Objective —
Every line from the one holding "Write a Blender" through the one holding "S.camera = cam" should be returned exactly, both included; the pictures should not.

Start of Items

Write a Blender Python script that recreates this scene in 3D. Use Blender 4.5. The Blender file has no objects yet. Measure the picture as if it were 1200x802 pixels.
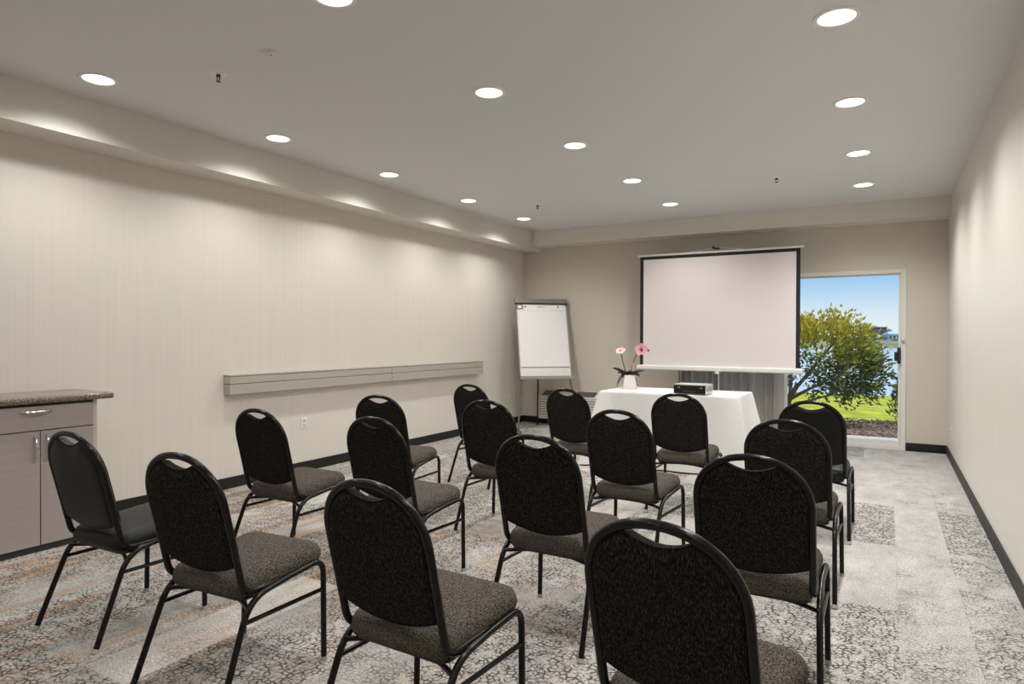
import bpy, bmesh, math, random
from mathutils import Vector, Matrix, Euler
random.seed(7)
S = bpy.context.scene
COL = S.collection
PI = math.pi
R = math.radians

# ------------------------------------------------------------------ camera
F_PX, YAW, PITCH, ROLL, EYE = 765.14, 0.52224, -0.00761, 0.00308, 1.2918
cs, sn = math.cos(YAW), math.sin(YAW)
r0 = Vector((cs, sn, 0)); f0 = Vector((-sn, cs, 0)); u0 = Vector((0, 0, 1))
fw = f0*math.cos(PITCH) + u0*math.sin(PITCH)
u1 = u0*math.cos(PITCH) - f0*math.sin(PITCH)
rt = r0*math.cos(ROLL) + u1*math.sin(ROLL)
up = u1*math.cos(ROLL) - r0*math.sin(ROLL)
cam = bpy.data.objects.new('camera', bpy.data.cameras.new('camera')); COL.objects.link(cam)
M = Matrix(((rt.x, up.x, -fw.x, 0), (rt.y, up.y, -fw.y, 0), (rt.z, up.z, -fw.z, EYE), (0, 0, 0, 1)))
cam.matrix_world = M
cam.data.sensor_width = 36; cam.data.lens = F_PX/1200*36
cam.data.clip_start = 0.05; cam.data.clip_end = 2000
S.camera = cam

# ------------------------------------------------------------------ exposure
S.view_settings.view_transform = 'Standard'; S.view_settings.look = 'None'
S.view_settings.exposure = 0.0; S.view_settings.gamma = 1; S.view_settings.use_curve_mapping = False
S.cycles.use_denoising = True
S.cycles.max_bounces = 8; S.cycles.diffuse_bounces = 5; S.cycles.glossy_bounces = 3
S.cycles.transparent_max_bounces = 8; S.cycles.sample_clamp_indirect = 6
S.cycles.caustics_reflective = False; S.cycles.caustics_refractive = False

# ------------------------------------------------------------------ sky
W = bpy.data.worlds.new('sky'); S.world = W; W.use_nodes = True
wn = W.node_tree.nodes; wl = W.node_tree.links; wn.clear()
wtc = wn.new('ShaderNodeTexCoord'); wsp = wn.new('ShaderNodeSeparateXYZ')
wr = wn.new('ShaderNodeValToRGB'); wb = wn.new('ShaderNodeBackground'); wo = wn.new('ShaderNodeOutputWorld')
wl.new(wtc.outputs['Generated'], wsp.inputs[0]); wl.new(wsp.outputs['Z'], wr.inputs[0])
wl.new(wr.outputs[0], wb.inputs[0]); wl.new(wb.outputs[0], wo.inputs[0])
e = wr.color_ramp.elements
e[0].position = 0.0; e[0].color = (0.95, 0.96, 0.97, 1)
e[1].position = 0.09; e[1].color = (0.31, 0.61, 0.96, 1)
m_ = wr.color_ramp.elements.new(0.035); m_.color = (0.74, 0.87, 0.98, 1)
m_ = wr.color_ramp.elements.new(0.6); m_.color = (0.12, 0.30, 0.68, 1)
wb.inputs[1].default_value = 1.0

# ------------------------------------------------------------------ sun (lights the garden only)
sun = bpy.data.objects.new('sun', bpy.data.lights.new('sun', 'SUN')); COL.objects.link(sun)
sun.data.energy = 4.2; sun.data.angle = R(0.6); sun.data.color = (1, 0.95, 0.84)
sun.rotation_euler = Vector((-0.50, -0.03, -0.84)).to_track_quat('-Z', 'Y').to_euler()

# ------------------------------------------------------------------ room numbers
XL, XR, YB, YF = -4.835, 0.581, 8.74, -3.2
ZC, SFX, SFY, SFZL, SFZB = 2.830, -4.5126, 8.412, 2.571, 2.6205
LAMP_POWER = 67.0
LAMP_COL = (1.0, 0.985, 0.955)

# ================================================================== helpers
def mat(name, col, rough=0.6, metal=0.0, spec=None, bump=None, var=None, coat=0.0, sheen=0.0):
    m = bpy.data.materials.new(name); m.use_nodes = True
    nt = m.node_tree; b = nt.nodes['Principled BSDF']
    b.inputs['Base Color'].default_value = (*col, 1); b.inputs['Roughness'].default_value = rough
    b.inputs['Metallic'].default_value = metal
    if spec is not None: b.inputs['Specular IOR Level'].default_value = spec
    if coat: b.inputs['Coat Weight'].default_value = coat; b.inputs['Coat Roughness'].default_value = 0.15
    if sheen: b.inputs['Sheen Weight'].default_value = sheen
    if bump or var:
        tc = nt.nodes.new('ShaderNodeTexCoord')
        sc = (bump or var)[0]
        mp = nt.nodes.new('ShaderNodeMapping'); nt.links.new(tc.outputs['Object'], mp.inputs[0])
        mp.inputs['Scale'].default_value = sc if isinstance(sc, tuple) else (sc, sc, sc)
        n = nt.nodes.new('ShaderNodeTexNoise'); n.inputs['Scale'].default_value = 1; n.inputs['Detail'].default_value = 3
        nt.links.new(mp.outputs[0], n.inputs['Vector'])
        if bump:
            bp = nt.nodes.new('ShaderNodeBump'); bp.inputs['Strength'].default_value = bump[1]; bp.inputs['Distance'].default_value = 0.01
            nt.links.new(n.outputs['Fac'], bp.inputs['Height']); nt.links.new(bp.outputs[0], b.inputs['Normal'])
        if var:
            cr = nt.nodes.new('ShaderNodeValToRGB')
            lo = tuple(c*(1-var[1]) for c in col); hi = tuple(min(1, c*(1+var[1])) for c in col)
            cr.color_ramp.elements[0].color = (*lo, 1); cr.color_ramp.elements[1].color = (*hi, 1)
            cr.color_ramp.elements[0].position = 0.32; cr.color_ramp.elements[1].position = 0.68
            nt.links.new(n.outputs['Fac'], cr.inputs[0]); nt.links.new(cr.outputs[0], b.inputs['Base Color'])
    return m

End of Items
Start of Items

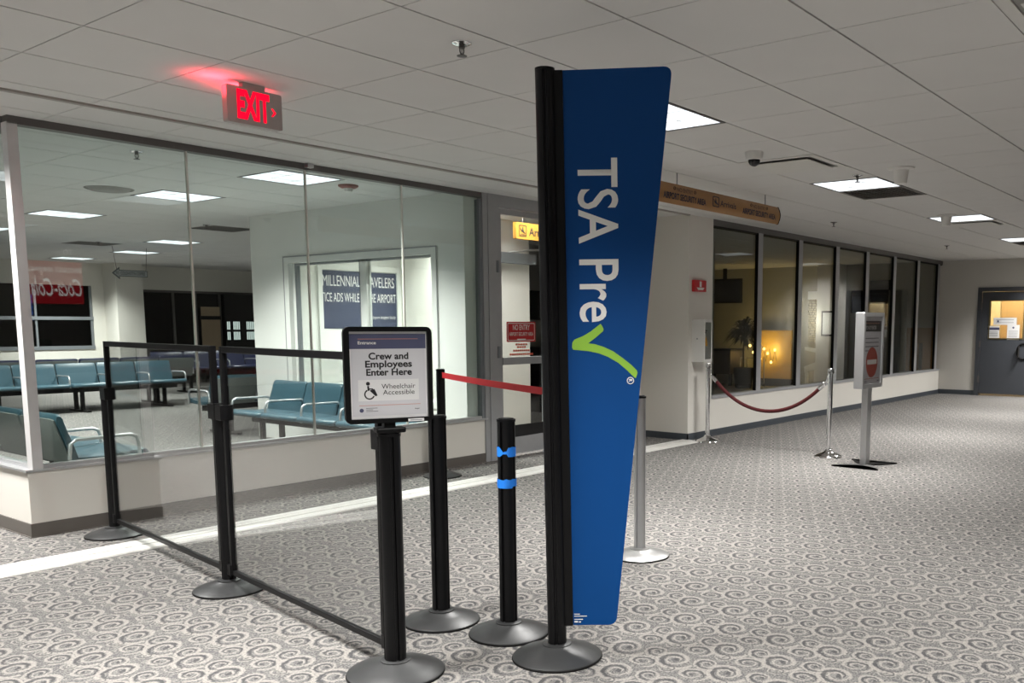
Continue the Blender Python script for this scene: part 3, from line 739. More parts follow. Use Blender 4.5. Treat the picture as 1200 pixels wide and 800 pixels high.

End of Items

Solution —
Write a Blender Python script that recreates this scene in 3D. Use Blender 4.5. The Blender file has no objects yet. Measure the picture as if it were 1200x802 pixels.
import bpy, bmesh, math, random
from mathutils import Vector, Matrix, Euler
random.seed(7)
S = bpy.context.scene
COL = S.collection
PI = math.pi
R = math.radians

# ------------------------------------------------------------------ camera
F_PX, YAW, PITCH, ROLL, EYE = 765.14, 0.52224, -0.00761, 0.00308, 1.2918
cs, sn = math.cos(YAW), math.sin(YAW)
r0 = Vector((cs, sn, 0)); f0 = Vector((-sn, cs, 0)); u0 = Vector((0, 0, 1))
fw = f0*math.cos(PITCH) + u0*math.sin(PITCH)
u1 = u0*math.cos(PITCH) - f0*math.sin(PITCH)
rt = r0*math.cos(ROLL) + u1*math.sin(ROLL)
up = u1*math.cos(ROLL) - r0*math.sin(ROLL)
cam = bpy.data.objects.new('camera', bpy.data.cameras.new('camera')); COL.objects.link(cam)
M = Matrix(((rt.x, up.x, -fw.x, 0), (rt.y, up.y, -fw.y, 0), (rt.z, up.z, -fw.z, EYE), (0, 0, 0, 1)))
cam.matrix_world = M
cam.data.sensor_width = 36; cam.data.lens = F_PX/1200*36
cam.data.clip_start = 0.05; cam.data.clip_end = 2000
S.camera = cam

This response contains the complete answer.